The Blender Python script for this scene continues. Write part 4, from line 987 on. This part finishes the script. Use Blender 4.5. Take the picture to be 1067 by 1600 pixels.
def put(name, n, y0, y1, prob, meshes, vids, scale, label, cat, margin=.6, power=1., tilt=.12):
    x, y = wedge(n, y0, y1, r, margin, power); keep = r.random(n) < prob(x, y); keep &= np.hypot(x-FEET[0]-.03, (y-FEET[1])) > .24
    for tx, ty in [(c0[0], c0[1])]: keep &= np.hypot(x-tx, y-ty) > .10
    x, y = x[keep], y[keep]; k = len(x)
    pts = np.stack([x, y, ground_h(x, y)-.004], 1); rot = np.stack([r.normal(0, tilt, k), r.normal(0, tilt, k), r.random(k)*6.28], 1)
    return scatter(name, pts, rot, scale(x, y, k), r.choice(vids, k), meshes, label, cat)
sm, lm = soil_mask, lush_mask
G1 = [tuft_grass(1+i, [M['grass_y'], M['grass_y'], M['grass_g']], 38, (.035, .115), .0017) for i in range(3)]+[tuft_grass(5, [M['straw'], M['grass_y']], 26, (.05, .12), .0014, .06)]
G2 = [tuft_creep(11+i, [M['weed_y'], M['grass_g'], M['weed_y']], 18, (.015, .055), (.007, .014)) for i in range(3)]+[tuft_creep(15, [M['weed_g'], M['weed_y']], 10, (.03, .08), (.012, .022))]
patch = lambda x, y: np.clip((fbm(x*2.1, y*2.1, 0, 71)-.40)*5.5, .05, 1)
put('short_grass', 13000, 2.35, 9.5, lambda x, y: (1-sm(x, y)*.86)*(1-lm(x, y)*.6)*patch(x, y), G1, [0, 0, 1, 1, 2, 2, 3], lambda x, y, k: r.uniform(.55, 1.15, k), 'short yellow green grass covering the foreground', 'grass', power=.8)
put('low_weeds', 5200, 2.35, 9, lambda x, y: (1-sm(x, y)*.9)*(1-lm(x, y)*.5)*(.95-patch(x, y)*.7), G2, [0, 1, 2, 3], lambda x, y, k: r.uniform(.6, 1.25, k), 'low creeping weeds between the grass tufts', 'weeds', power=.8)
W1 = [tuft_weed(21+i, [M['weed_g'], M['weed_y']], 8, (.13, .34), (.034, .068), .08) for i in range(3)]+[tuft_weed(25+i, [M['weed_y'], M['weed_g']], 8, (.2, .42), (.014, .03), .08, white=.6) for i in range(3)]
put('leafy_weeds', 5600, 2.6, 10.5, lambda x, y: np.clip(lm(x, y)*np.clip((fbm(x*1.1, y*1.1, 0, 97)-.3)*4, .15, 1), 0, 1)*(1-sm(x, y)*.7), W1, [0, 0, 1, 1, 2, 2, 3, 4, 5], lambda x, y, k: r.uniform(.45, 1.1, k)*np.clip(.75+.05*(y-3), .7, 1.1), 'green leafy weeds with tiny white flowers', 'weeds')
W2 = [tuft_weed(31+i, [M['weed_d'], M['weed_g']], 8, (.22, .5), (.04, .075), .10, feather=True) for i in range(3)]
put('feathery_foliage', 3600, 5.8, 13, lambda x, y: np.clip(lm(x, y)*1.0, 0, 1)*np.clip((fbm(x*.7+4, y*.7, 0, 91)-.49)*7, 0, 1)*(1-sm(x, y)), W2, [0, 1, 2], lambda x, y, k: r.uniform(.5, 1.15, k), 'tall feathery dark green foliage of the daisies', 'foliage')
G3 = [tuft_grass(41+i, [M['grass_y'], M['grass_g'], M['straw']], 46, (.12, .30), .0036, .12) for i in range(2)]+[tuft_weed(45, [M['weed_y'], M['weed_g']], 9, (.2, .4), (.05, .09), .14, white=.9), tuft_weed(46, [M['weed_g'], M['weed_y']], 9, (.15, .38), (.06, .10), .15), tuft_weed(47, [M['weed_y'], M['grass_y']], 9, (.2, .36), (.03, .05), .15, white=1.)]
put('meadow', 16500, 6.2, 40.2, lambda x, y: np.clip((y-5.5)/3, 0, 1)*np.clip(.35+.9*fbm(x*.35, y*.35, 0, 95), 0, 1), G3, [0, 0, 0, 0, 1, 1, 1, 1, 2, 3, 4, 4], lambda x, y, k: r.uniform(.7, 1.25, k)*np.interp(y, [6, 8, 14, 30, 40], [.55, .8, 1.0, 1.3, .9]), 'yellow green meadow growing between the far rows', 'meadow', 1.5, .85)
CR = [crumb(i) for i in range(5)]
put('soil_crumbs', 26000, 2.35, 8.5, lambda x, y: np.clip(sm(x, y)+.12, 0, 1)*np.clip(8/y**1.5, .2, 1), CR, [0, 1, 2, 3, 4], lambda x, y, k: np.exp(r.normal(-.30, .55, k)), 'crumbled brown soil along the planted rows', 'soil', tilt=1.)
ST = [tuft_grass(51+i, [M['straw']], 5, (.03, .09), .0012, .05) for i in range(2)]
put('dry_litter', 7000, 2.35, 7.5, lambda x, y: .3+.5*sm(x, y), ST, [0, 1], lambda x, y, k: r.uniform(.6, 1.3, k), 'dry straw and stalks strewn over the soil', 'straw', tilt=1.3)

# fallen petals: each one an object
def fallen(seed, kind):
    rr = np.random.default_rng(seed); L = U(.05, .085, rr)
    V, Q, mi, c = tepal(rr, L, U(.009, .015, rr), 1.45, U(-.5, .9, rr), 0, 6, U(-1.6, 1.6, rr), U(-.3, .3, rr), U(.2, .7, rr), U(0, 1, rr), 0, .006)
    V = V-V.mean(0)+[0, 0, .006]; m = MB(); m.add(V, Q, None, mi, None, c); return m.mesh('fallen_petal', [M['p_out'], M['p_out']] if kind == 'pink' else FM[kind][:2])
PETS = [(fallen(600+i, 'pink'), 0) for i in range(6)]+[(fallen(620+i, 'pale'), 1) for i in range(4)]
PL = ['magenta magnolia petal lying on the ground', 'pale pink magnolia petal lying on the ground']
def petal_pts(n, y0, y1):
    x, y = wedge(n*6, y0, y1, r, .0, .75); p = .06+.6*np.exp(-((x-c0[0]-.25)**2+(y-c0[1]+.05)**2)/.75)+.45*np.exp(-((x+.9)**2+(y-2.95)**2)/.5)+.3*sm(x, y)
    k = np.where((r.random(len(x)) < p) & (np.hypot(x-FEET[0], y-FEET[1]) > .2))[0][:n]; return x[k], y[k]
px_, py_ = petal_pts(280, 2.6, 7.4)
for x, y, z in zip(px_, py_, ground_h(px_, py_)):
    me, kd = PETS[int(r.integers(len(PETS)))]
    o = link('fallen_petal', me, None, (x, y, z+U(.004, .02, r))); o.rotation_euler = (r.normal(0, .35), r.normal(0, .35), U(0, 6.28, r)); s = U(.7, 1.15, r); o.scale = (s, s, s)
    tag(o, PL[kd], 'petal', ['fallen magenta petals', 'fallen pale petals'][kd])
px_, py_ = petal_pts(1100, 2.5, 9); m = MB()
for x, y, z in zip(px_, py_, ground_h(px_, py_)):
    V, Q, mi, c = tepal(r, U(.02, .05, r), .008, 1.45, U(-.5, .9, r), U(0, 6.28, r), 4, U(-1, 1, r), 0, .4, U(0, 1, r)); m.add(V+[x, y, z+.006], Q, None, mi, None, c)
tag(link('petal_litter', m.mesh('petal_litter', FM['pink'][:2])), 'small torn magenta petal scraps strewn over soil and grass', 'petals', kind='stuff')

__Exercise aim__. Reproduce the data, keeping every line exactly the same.

__Solution to the exercise__.
The Blender Python script for this scene continues. Write part 4, from line 987 on. This part finishes the script. Use Blender 4.5. Take the picture to be 1067 by 1600 pixels.
def put(name, n, y0, y1, prob, meshes, vids, scale, label, cat, margin=.6, power=1., tilt=.12):
    x, y = wedge(n, y0, y1, r, margin, power); keep = r.random(n) < prob(x, y); keep &= np.hypot(x-FEET[0]-.03, (y-FEET[1])) > .24
    for tx, ty in [(c0[0], c0[1])]: keep &= np.hypot(x-tx, y-ty) > .10
    x, y = x[keep], y[keep]; k = len(x)
    pts = np.stack([x, y, ground_h(x, y)-.004], 1); rot = np.stack([r.normal(0, tilt, k), r.normal(0, tilt, k), r.random(k)*6.28], 1)
    return scatter(name, pts, rot, scale(x, y, k), r.choice(vids, k), meshes, label, cat)
sm, lm = soil_mask, lush_mask
G1 = [tuft_grass(1+i, [M['grass_y'], M['grass_y'], M['grass_g']], 38, (.035, .115), .0017) for i in range(3)]+[tuft_grass(5, [M['straw'], M['grass_y']], 26, (.05, .12), .0014, .06)]
G2 = [tuft_creep(11+i, [M['weed_y'], M['grass_g'], M['weed_y']], 18, (.015, .055), (.007, .014)) for i in range(3)]+[tuft_creep(15, [M['weed_g'], M['weed_y']], 10, (.03, .08), (.012, .022))]
patch = lambda x, y: np.clip((fbm(x*2.1, y*2.1, 0, 71)-.40)*5.5, .05, 1)
put('short_grass', 13000, 2.35, 9.5, lambda x, y: (1-sm(x, y)*.86)*(1-lm(x, y)*.6)*patch(x, y), G1, [0, 0, 1, 1, 2, 2, 3], lambda x, y, k: r.uniform(.55, 1.15, k), 'short yellow green grass covering the foreground', 'grass', power=.8)
put('low_weeds', 5200, 2.35, 9, lambda x, y: (1-sm(x, y)*.9)*(1-lm(x, y)*.5)*(.95-patch(x, y)*.7), G2, [0, 1, 2, 3], lambda x, y, k: r.uniform(.6, 1.25, k), 'low creeping weeds between the grass tufts', 'weeds', power=.8)
W1 = [tuft_weed(21+i, [M['weed_g'], M['weed_y']], 8, (.13, .34), (.034, .068), .08) for i in range(3)]+[tuft_weed(25+i, [M['weed_y'], M['weed_g']], 8, (.2, .42), (.014, .03), .08, white=.6) for i in range(3)]
put('leafy_weeds', 5600, 2.6, 10.5, lambda x, y: np.clip(lm(x, y)*np.clip((fbm(x*1.1, y*1.1, 0, 97)-.3)*4, .15, 1), 0, 1)*(1-sm(x, y)*.7), W1, [0, 0, 1, 1, 2, 2, 3, 4, 5], lambda x, y, k: r.uniform(.45, 1.1, k)*np.clip(.75+.05*(y-3), .7, 1.1), 'green leafy weeds with tiny white flowers', 'weeds')
W2 = [tuft_weed(31+i, [M['weed_d'], M['weed_g']], 8, (.22, .5), (.04, .075), .10, feather=True) for i in range(3)]
put('feathery_foliage', 3600, 5.8, 13, lambda x, y: np.clip(lm(x, y)*1.0, 0, 1)*np.clip((fbm(x*.7+4, y*.7, 0, 91)-.49)*7, 0, 1)*(1-sm(x, y)), W2, [0, 1, 2], lambda x, y, k: r.uniform(.5, 1.15, k), 'tall feathery dark green foliage of the daisies', 'foliage')
G3 = [tuft_grass(41+i, [M['grass_y'], M['grass_g'], M['straw']], 46, (.12, .30), .0036, .12) for i in range(2)]+[tuft_weed(45, [M['weed_y'], M['weed_g']], 9, (.2, .4), (.05, .09), .14, white=.9), tuft_weed(46, [M['weed_g'], M['weed_y']], 9, (.15, .38), (.06, .10), .15), tuft_weed(47, [M['weed_y'], M['grass_y']], 9, (.2, .36), (.03, .05), .15, white=1.)]
put('meadow', 16500, 6.2, 40.2, lambda x, y: np.clip((y-5.5)/3, 0, 1)*np.clip(.35+.9*fbm(x*.35, y*.35, 0, 95), 0, 1), G3, [0, 0, 0, 0, 1, 1, 1, 1, 2, 3, 4, 4], lambda x, y, k: r.uniform(.7, 1.25, k)*np.interp(y, [6, 8, 14, 30, 40], [.55, .8, 1.0, 1.3, .9]), 'yellow green meadow growing between the far rows', 'meadow', 1.5, .85)
CR = [crumb(i) for i in range(5)]
put('soil_crumbs', 26000, 2.35, 8.5, lambda x, y: np.clip(sm(x, y)+.12, 0, 1)*np.clip(8/y**1.5, .2, 1), CR, [0, 1, 2, 3, 4], lambda x, y, k: np.exp(r.normal(-.30, .55, k)), 'crumbled brown soil along the planted rows', 'soil', tilt=1.)
ST = [tuft_grass(51+i, [M['straw']], 5, (.03, .09), .0012, .05) for i in range(2)]
put('dry_litter', 7000, 2.35, 7.5, lambda x, y: .3+.5*sm(x, y), ST, [0, 1], lambda x, y, k: r.uniform(.6, 1.3, k), 'dry straw and stalks strewn over the soil', 'straw', tilt=1.3)

# fallen petals: each one an object
def fallen(seed, kind):
    rr = np.random.default_rng(seed); L = U(.05, .085, rr)
    V, Q, mi, c = tepal(rr, L, U(.009, .015, rr), 1.45, U(-.5, .9, rr), 0, 6, U(-1.6, 1.6, rr), U(-.3, .3, rr), U(.2, .7, rr), U(0, 1, rr), 0, .006)
    V = V-V.mean(0)+[0, 0, .006]; m = MB(); m.add(V, Q, None, mi, None, c); return m.mesh('fallen_petal', [M['p_out'], M['p_out']] if kind == 'pink' else FM[kind][:2])
PETS = [(fallen(600+i, 'pink'), 0) for i in range(6)]+[(fallen(620+i, 'pale'), 1) for i in range(4)]
PL = ['magenta magnolia petal lying on the ground', 'pale pink magnolia petal lying on the ground']
def petal_pts(n, y0, y1):
    x, y = wedge(n*6, y0, y1, r, .0, .75); p = .06+.6*np.exp(-((x-c0[0]-.25)**2+(y-c0[1]+.05)**2)/.75)+.45*np.exp(-((x+.9)**2+(y-2.95)**2)/.5)+.3*sm(x, y)
    k = np.where((r.random(len(x)) < p) & (np.hypot(x-FEET[0], y-FEET[1]) > .2))[0][:n]; return x[k], y[k]
px_, py_ = petal_pts(280, 2.6, 7.4)
for x, y, z in zip(px_, py_, ground_h(px_, py_)):
    me, kd = PETS[int(r.integers(len(PETS)))]
    o = link('fallen_petal', me, None, (x, y, z+U(.004, .02, r))); o.rotation_euler = (r.normal(0, .35), r.normal(0, .35), U(0, 6.28, r)); s = U(.7, 1.15, r); o.scale = (s, s, s)
    tag(o, PL[kd], 'petal', ['fallen magenta petals', 'fallen pale petals'][kd])
px_, py_ = petal_pts(1100, 2.5, 9); m = MB()
for x, y, z in zip(px_, py_, ground_h(px_, py_)):
    V, Q, mi, c = tepal(r, U(.02, .05, r), .008, 1.45, U(-.5, .9, r), U(0, 6.28, r), 4, U(-1, 1, r), 0, .4, U(0, 1, r)); m.add(V+[x, y, z+.006], Q, None, mi, None, c)
tag(link('petal_litter', m.mesh('petal_litter', FM['pink'][:2])), 'small torn magenta petal scraps strewn over soil and grass', 'petals', kind='stuff')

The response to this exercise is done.